Of course, they need to be forward-looking and well-positioned to capitalize on secular growth trends.

Then they also have to have a high upside/downside ratio, according to his firm’s proprietary model. Further, the fund has to be spread across different areas of the market.

“They tend to be uncorrelated alpha, which is what I want,” he said. “I don’t want that if one variable happens — like interest rates go up for instance — all of our stocks go down at the same time.”

Black also likes to place big bets on the names he chooses. The fund holds a total of 40 stocks, and its top seven names are allocated above 3%. All of its holdings have positions above 1.6%.

On Monday, Black shared six names in the fund that are among those that stand out the most.

6 growth stocks to bet on

The first name Black rattled off was his top holding: Tesla (TSLA)

Despite the stock’s traditionally high valuation with a price-to-earnings ratio around 331, Black said he expects electric vehicle market share to continue to rise in the US in the coming years, helping to fuel sales for the firm. The US lags behind Europe and China’s EV market shares. 

Critics of this argument say legacy automakers’ EV products will eat up market share from Tesla, but Black says he thinks the firm’s brand and credibility on sustainability are stronger and will keep it at the top of the market. 

Black’s price target for the stock is $1,200. Car rental service Hertz announced on Monday that they would be buying 100,000 Teslas in the years ahead, which sent Tesla’s share price surging above $1,000.

Second, Black likes Generac (GNRC), which makes generators. He said as climate change becomes more of a problem and causes more extreme weather, he believes demand for generators — if only as a precautionary measure — will surge. 

Black said he has a $600 price target on Generac. It closed at $472.71 on Tuesday.

Third, Black is bullish on Alphabet (GOOG). With a modest PE ratio (especially for a growth stock) around 30, Black said he doesn’t understand why more people aren’t buying it.

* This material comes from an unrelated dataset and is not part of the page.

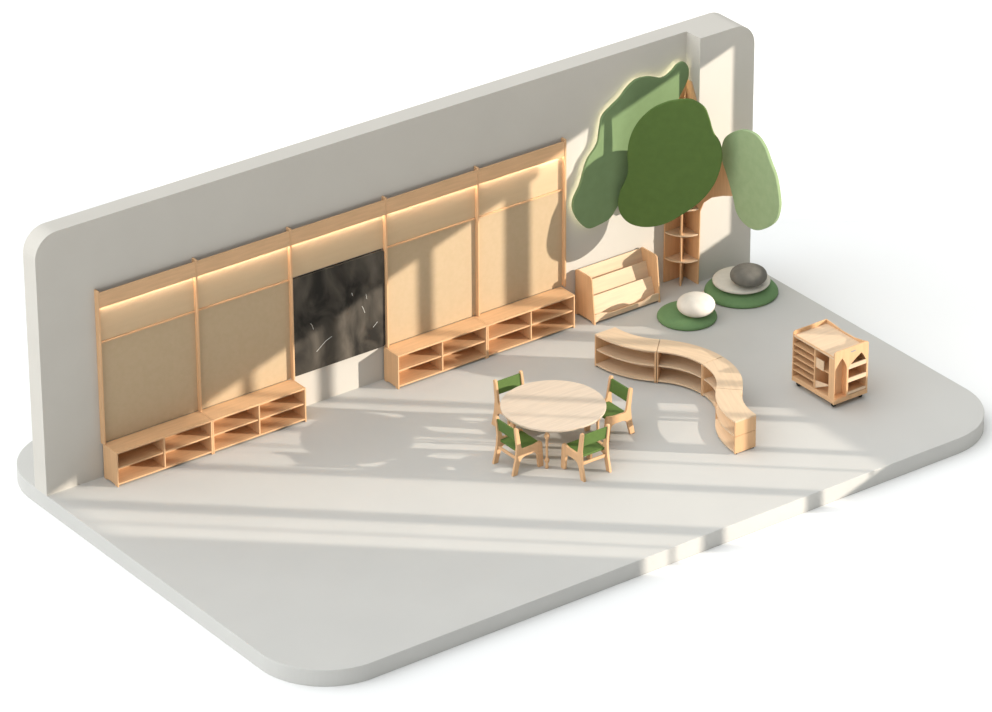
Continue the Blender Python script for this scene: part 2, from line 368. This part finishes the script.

He pointed out that they still own 90% of the search engine market, and likes the growth prospects for its video platform YouTube. 

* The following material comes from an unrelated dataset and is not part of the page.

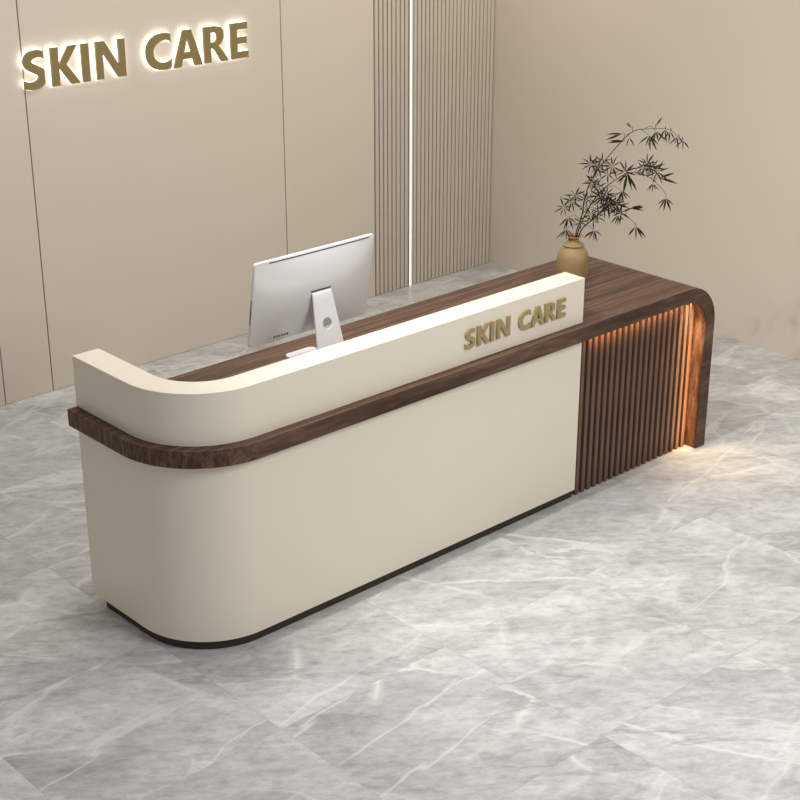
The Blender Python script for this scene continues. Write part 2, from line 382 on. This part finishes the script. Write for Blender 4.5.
# slatted front of the open end
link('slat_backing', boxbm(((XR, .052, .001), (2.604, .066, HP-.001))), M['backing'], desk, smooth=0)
NS = 20; p0 = .03595
bm = boxbm(((-.0096, .013, 0), (.0096, .052, HP-.002)))
s = link('slat', bm, M['slat'], desk, smooth=30, bevel=.002, seg=2); s.location = (1.8925, 0, .001)
for k in range(1, NS):
    c = s.copy(); COL.objects.link(c); c.parent = desk; c.location = (1.8925 + p0*k, 0, .001)
l = link('light_strip', boxbm(((1.868, -.022, HP-.004), (2.50, -.016, HP-.0005))), M['amber_top'], desk, smooth=0)
l['label'] = 'glowing amber light strip under the counter edge'
link('corner_post', boxbm(((2.5862, .022, .001), (2.6045, .0515, HP-.002))), M['walnut'], desk, smooth=0)
link('side_panel', boxbm(((XR-.02, .066, .001), (XR, .56, HP-.001))), M['cream'], desk, smooth=0)

HD = .0745
for ch, ax in ADV:
    letter(ch, 'letter', HD, .010, (1.219+ax*HD*.985, -.005, .8055), M['olive'], desk)

# ------------------------------------------------------------------ the computer
pc = thing('desktop_computer', 'silver white all-in-one computer seen from behind on the walnut counter', 'computer', (.851, .40, HB))
W2, ZB, ZT, LEAN = .2685, .108, .424, math.radians(9.2)
hx, hz = W2, (ZT-ZB)/2/math.cos(LEAN)
def pane_pt(u, v, d):
    """u, v in -1..1 over the case, d out of its back (towards -y)"""
    y = -d; z = v*hz
    return Vector((u*hx, y*math.cos(LEAN) - z*math.sin(LEAN) + .0, z*math.cos(LEAN) - y*math.sin(LEAN)*-1 + (ZB+ZT)/2))
def bulge(u, v):
    a = max(0., 1-abs(u)**2.6); b = max(0., 1-abs(v)**2.2)
    return .012 + .034*(a**.9)*(b**1.0)
def rr(u, v, r=.055):
    """pull the corners in to round them"""
    ax, az = abs(u)*hx, abs(v)*hz
    rad = .009
    dx, dz = ax-(hx-rad), az-(hz-rad)
    if dx > 0 and dz > 0:
        q = math.hypot(dx, dz); m_ = max(dx, dz)
        if q > 1e-9: ax, az = hx-rad+dx*m_/q, hz-rad+dz*m_/q
    return math.copysign(ax/hx, u), math.copysign(az/hz, v)
bm = bmesh.new()
NU, NV = 44, 30
us = [math.sin(PI/2*(-1+2*i/NU)) for i in range(NU+1)]; vs_ = [math.sin(PI/2*(-1+2*i/NV)) for i in range(NV+1)]
back = [[bm.verts.new(pane_pt(*rr(u, v), bulge(u, v))) for u in us] for v in vs_]
front = [[bm.verts.new(pane_pt(*rr(u, v), 0)) for u in us] for v in vs_]
for g in (back, front):
    for j in range(NV):
        for i in range(NU): bm.faces.new((g[j][i], g[j][i+1], g[j+1][i+1], g[j+1][i]))
ring = [(0, i) for i in range(NU)] + [(j, NU) for j in range(NV)] + [(NV, i) for i in range(NU, 0, -1)] + [(j, 0) for j in range(NV, 0, -1)]
for a, b in zip(ring, ring[1:]+ring[:1]):
    bm.faces.new((back[a[0]][a[1]], back[b[0]][b[1]], front[b[0]][b[1]], front[a[0]][a[1]]))
case = link('housing', bm, M['white'], pc, smooth=50)
def patch(u0, v0, u1, v1, out, thick, n=12):
    """a thin block that follows the curved back"""
    bm = bmesh.new(); A, B = [], []
    for (lst, o_) in ((A, out), (B, out-thick)):
        for v in (v0, v1):
            lst.append([bm.verts.new(pane_pt(u0+(u1-u0)*i/n, v, bulge(u0+(u1-u0)*i/n, v)+o_)) for i in range(n+1)])
    for i in range(n):
        bm.faces.new((A[0][i], A[0][i+1], A[1][i+1], A[1][i])); bm.faces.new((B[0][i], B[0][i+1], B[1][i+1], B[1][i]))
        for r in (0, 1): bm.faces.new((A[r][i], A[r][i+1], B[r][i+1], B[r][i]))
    for e in (0, n): bm.faces.new((A[0][e], A[1][e], B[1][e], B[0][e]))
    return bm
link('vent_slit', patch(-.78, .950, .90, .970, .0008, .003, 40), M['dark'], case, smooth=0)
for k in range(6):
    u = -.625 + k*.042
    w = .011 if k < 5 else .015
    link('port', patch(u-w, -.885, u+w, -.825 if k % 2 else -.83, .0008, .003, 2), M['dark'], case, smooth=0)
for k in range(2):
    u = -.715 + k*.04
    link('port', patch(u-.006, -.875, u+.006, -.86, .0008, .003, 2), M['dark'], case, smooth=0)
# slot on the left edge, screen on the front
bm = bmesh.new()
q = [pane_pt(-1.0, v, d) + Vector((dx, 0, 0)) for dx in (-.0008, .002) for v in (-.45, .15) for d in (.0035, .0075)]
vv = [bm.verts.new(c) for c in q]
for f in ((0, 1, 3, 2), (4, 6, 7, 5), (0, 4, 5, 1), (2, 3, 7, 6), (0, 2, 6, 4), (1, 5, 7, 3)): bm.faces.new([vv[i] for i in f])
link('disc_slot', bm, M['dark'], case, smooth=0)
bm = bmesh.new()
vv = [bm.verts.new(pane_pt(u, v, d)) for u in (-.95, .95) for v in (-.72, .93) for d in (-.0012, .002)]
for f in ((0, 1, 3, 2), (4, 6, 7, 5), (0, 4, 5, 1), (2, 3, 7, 6), (0, 2, 6, 4), (1, 5, 7, 3)): bm.faces.new([vv[i] for i in f])
link('screen', bm, M['screen'], pc, smooth=0)

# bent metal stand with a round cable hole
def stand():
    # side profile (y, z) along the middle of the sheet: foot front -> heel -> hinge
    prof = catmull([(0, .092, .004), (0, .03, .004), (0, -.065, .004), (0, -.098, .006), (0, -.105, .016), (0, -.102, .04),
                    (0, -.086, .12), (0, -.066, .21), (0, -.056, .255), (0, -.047, .270), (0, -.028, .276)], 6)
    bm = bmesh.new(); t_ = .0035
    rows = []
    tot = len(prof)-1
    for i, p in enumerate(prof):
        d = (prof[min(i+1, tot)] - prof[max(i-1, 0)]).normalized(); nr = Vector((0, -d.z, d.y))*t_
        z = p.z
        hw = .067 - .0245*min(1, max(0, z/.26))
        if i < 4: hw *= (.74, .9, .97, 1)[i]
        rows.append([bm.verts.new(p + nr + Vector((-hw, 0, 0))), bm.verts.new(p + nr + Vector((hw, 0, 0))),
                     bm.verts.new(p - nr + Vector((hw, 0, 0))), bm.verts.new(p - nr + Vector((-hw, 0, 0)))])
    for a, b in zip(rows, rows[1:]):
        for k in range(4): bm.faces.new((a[k], a[(k+1) % 4], b[(k+1) % 4], b[k]))
    bm.faces.new(rows[0]); bm.faces.new(rows[-1])
    return bm
st = link('stand', stand(), M['white'], pc, smooth=40)
st.location = (.006, 0, .0008)
# cut the cable hole
bm = bmesh.new()
bmesh.ops.create_cone(bm, cap_ends=True, segments=40, radius1=.0205, radius2=.0205, depth=.09, matrix=Matrix.Translation((.0, -.08, .158)) @ Matrix.Rotation(PI/2, 4, 'X'))
cme = bpy.data.meshes.new('cutter'); bm.to_mesh(cme); bm.free()
cut_o = bpy.data.objects.new('cutter', cme); COL.objects.link(cut_o); cut_o.location = (pc.location + st.location)
md = st.modifiers.new('hole', 'BOOLEAN'); md.operation = 'DIFFERENCE'; md.object = cut_o; md.solver = 'EXACT'
bpy.context.view_layer.update()
me = bpy.data.meshes.new_from_object(st.evaluated_get(bpy.context.evaluated_depsgraph_get()))
st.modifiers.remove(md); st.data = me
bpy.data.objects.remove(cut_o)
me.set_sharp_from_angle(angle=math.radians(40))
b = st.modifiers.new('bevel', 'BEVEL'); b.width = .0012; b.segments = 2; b.angle_limit = math.radians(50)
link('hinge_slot', boxbm(((-.0435, -.052, .2755), (.0435, -.028, .2785))), M['dark'], pc, smooth=0).location = (.006, 0, 0)

# ------------------------------------------------------------------ the vase and its branches
VX, VY = 2.204, .36
bm = bmesh.new()
prof = [(0, 0), (.046, 0), (.054, .003), (.0585, .012), (.0635, .05), (.0650, .085), (.0640, .108), (.0605, .124), (.054, .137), (.047, .1455), (.0425, .1500), (.0405, .1525), (.0412, .1560),
        (.0445, .1580), (.0448, .1600), (.0400, .1632), (.031, .1680), (.0245, .1735), (.0215, .180), (.0225, .187), (.029, .1925), (.0365, .195), (.0385, .1970),
        (.0370, .1985), (.031, .1975), (.024, .194), (.0175, .186), (.0165, .178), (.022, .165), (.038, .147), (.055, .105), (.055, .03), (.04, .008), (0, .006)]
mi = [0]*25 + [1]*(len(prof)-1-25)
lathe(bm, prof, 56, mi)
v = link('vase', bm, [M['vase'], M['vase_in']], smooth=60)
v.location = (VX, VY, HB+.0002)
tag(v, 'mustard ceramic vase with narrow neck standing at the counter end', 'vase')

VIEW = Vector((.677, .736, 0)); SIDE = Vector((.736, -.677, 0))
def leaf(bm, base, d, L_):
    d = d.normalized()
    w = L_*random.uniform(.058, .08)
    up = Vector((0, 0, 1)) - d*d.z
    side = d.cross(-VIEW + Vector((random.uniform(-.5, .5), random.uniform(-.5, .5), random.uniform(-.4, .4)))).normalized()
    nr = d.cross(side).normalized()
    sag = Vector((0, 0, -1))*L_*random.uniform(.02, .16)
    prof = [(0, .12), (.12, .45), (.32, .95), (.5, 1.), (.72, .7), (.9, .3), (1, .02)]
    rows = []
    for t_, k in prof:
        p = base + d*L_*t_ + sag*t_*t_
        rows.append([bm.verts.new(p - side*w*k + nr*w*k*.25), bm.verts.new(p - nr*w*.10*k), bm.verts.new(p + side*w*k + nr*w*k*.25)])
    for a, b in zip(rows, rows[1:]):
        for k in (0, 1): bm.faces.new((a[k], a[k+1], b[k+1], b[k]))
LAB = {'tall': 'tallest bamboo branch arching highest above the vase with drooping tip',
       'mid': 'middle bamboo branch arching right and ending in a hanging leaf fan',
       'low': 'lowest bamboo branch leaning out right just above the vase rim'}
for key, (pts, clusters) in BRANCHES.items():
    t = thing('bamboo_branch', LAB[key], 'branch', (VX, VY, HB+.195), 'branches in the mustard vase')
    path = catmull([(0.0, 0.0, -.10)] + pts[1:], 5)
    path = [Vector(p) for p in path]
    bm = bmesh.new(); n_ = len(path)
    tube(bm, path, [.0027 - .0021*i/n_ for i in range(n_)])
    # twigs from the stem to each leaf cluster
    for (x, y, z, r, a0, a1, n) in clusters:
        c = Vector((x, y, z))
        vis = [p for p in path if p.z > .03]
        cand = [p for p in vis if p.z <= z + .01] or vis
        q = min(cand, key=lambda p: (p-c).length)
        if (q-c).length > .012:
            mid = (q+c)/2 + Vector((0, 0, .010 + .12*(q-c).length))
            tw = catmull([q, mid, c], 4)
            tube(bm, tw, [.0011 - .0004*i/len(tw) for i in range(len(tw))], 5)
    link('stem', bm, M['stem'], t, smooth=60)
    bm = bmesh.new()
    for (x, y, z, r, a0, a1, n) in clusters:
        c = Vector((x, y, z))
        for k in range(n):
            a = math.radians(a0 + (a1-a0)*((k+.5)/n if n > 1 else .5) + random.uniform(-9, 9))
            d = SIDE*math.cos(a) + Vector((0, 0, 1))*math.sin(a)*1.05 + VIEW*random.uniform(-.45, .45)
            leaf(bm, c + d*.003, d, r*random.uniform(.8, 1.25))
    fo = link('foliage', bm, M['leaf'], t, smooth=0)
    so = fo.modifiers.new('blade', 'SOLIDIFY'); so.thickness = .0005

# ------------------------------------------------------------------ light
def area(name, loc, aim, size, power, col=(1, 1, 1), size_y=None, spread=None):
    d = bpy.data.lights.new(name, 'AREA'); d.energy = power; d.color = col; d.size = size
    if size_y: d.shape = 'RECTANGLE'; d.size_y = size_y
    if spread: d.spread = spread
    o = bpy.data.objects.new(name, d); COL.objects.link(o); o.location = loc
    o.rotation_euler = (Vector(aim)-Vector(loc)).to_track_quat('-Z', 'Y').to_euler()
    return o
WARM = (1., .985, .95)
def spot(name, loc, aim, angle, power, radius, col, blend):
    d = bpy.data.lights.new(name, 'SPOT'); d.energy = power; d.color = col; d.spot_size = math.radians(angle); d.spot_blend = blend; d.shadow_soft_size = radius
    o = bpy.data.objects.new(name, d); COL.objects.link(o); o.location = loc
    o.rotation_euler = (Vector(aim)-Vector(loc)).to_track_quat('-Z', 'Y').to_euler()
    return o
spot('ceiling_spot_lamp', (.15, -.05, 3.2), (2.5, -.95, 0), 88, 185, .03, WARM, .8)
for lx in (.3, 1.0):
    area('ceiling_lamp', (lx, .34, 2.9), (lx, .34, 0), .22, 8, WARM)
area('softbox_lamp', (1.25, -2.9, 2.9), (1.1, -.3, .2), 1.2, 58, (1, .99, .97))
area('wall_fill', (1.6, .7, 3.2), (1.6, 2.4, .6), 3.2, 27, WARM, .3)  # added fill that brightens the back wall and floor, not a fitting
area('wall_fill', (2.5, -.6, 3.1), (3.84, -.7, 1.1), .3, 6.2, WARM, 1.8)  # added fill to lift the right wall, no fitting there
area('corner_spot_lamp', (3.3, 1.9, 2.9), (3.8, 1.9, .9), .15, 8, (1., .84, .62))

# the desk's own warm strip lights: along the bent leg, and under the front edge of the counter
AMB = (1., .56, .22)
o = area('leg_strip_lamp', (2.569, -.031, .315), (2.588, .5, .315), .006, .95, AMB, .61)
o.rotation_euler = Matrix(((1, 0, 0), (0, 0, -1), (0, 1, 0))).to_euler()
o = area('counter_strip_lamp', (2.225, -.030, HP-.0035), (2.225, .5, .45), .62, .62, (1., .50, .20), .006, math.radians(105))
o.rotation_euler = (math.radians(66), 0, 0)
area('floor_glow_fill', (2.545, -.004, .66), (2.56, -.10, 0), .06, .8, (1., .74, .46), .045, math.radians(75))  # added fill for the warm floor glow by the leg, not a desk light

w = bpy.data.worlds.new('world'); S.world = w; w.use_nodes = True
w.node_tree.nodes['Background'].inputs[0].default_value = (1., .995, .985, 1)
w.node_tree.nodes['Background'].inputs[1].default_value = .37

# ------------------------------------------------------------------ camera
cd = bpy.data.cameras.new('camera'); cam = bpy.data.objects.new('camera', cd); COL.objects.link(cam)
cam.location = (-2.3665, -3.5669, 2.7387)
cam.rotation_euler = (PI/2 - .3985, 0, -.7431)
cd.sensor_fit = 'HORIZONTAL'; cd.sensor_width = 36; cd.lens = 1522.2/800*36
cd.clip_end = 100
S.camera = cam
S.view_settings.view_transform = 'Standard'; S.view_settings.look = 'None'
S.view_settings.exposure = 0; S.view_settings.gamma = 1; S.view_settings.use_curve_mapping = False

His price target for the stock is $3,500. It closed near $2,793 on Tuesday.

Fourth, Black likes Celsius (CELH), an energy drink maker. He said he expects the business to continue eating up market share from companies like Monster and Red Bull because it markets itself as a healthier alternative. One secular growth trend Black invests based off of is health and wellness.

His price target for it is $130-$140, up from its recent closing price around $99.

Fifth is Tencent (TCEHY), the Chinese tech company. It owns WeChat and produces video games. 

“That’s a stock I’ve known — for 20 years I’ve watched it. It’s a very successful company,” Black said, adding that the recent Chinese limitation on video game playing for those under 18 years of age only has an impact on about 3% of its revenue.

Because the stock is listed in China, it is available to American investors through American Depository Receipts. Black believes its share price will go to $80.

Finally, Black likes motorcycle manufacturer Harley Davidson (HOG). This is more of a speculative investment than the others he said, because it is a bet on the firm’s initiative to be a leader in producing electric motorcycles. 

His price target for the stock is $50. Its price closed near $35 on Tuesday.